Planning a trip to Japan? Thanks to a new ban passed by West Japan Railway Company, you’ll now have to leave your selfie stick at home.

Tech in Asia

Visiting Japan this fall? If you’re off to see the autumn leaves in Kyoto, you’ll want to keep your selfie stick in your bag if taking the train. As of last weekend, West Japan Railway Company (JR West) has banned the use of selfie sticks at 1,195 of its 1,222 stations.

It’s only September, but Japan has already set an annual record for foreign tourists visiting the country – more than 13 million as of September 10. With China leading the pack, you can rest assured that many of them are wielding selfie sticks. The recent influx of selfie-stick toting foreigners, coupled with the annoying contraption’s increased popularity among Japanese youths, likely spurred the decision. In recent months, a number of zoos and popular tourist destinations in Japan have placed similar prohibitions.

Safety concerns

More than just a nuisance for everyone who isn’t pouting at their smartphone, JR West cited safety concerns as the reason for placing the ban. Many older stations have overhead wires that could be damaged – or even give off a shock – if struck with a metal selfie stick. There’s also the potential for a selfie-taker to stumble onto the tracks while trying to achieve the perfect angle and lighting that makes them look 10 pounds thinner.

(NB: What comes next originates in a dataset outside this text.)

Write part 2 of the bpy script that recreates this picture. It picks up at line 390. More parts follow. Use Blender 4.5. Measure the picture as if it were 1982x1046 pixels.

It’s unclear what kind of punishment selfie-taking offenders will face for snapping away on a crowded train platform in western Japan, but it will probably amount to nothing more than a stern request to put it away – which those who don’t understand Japanese will probably ignore anyway.

JR West operates the majority of train lines in the western half of the country, covering the major cities of Osaka, Kyoto, Kobe, and Fukuoka. Non-JR lines, including most city subway systems, have yet to place selfie stick bans. East Japan Railways (JR East), which serves more than 1,700 stations between Tokyo and Hokkaido, is also unaffected – but could adopt similar rules ahead of the 2020 Olympics. Fingers crossed!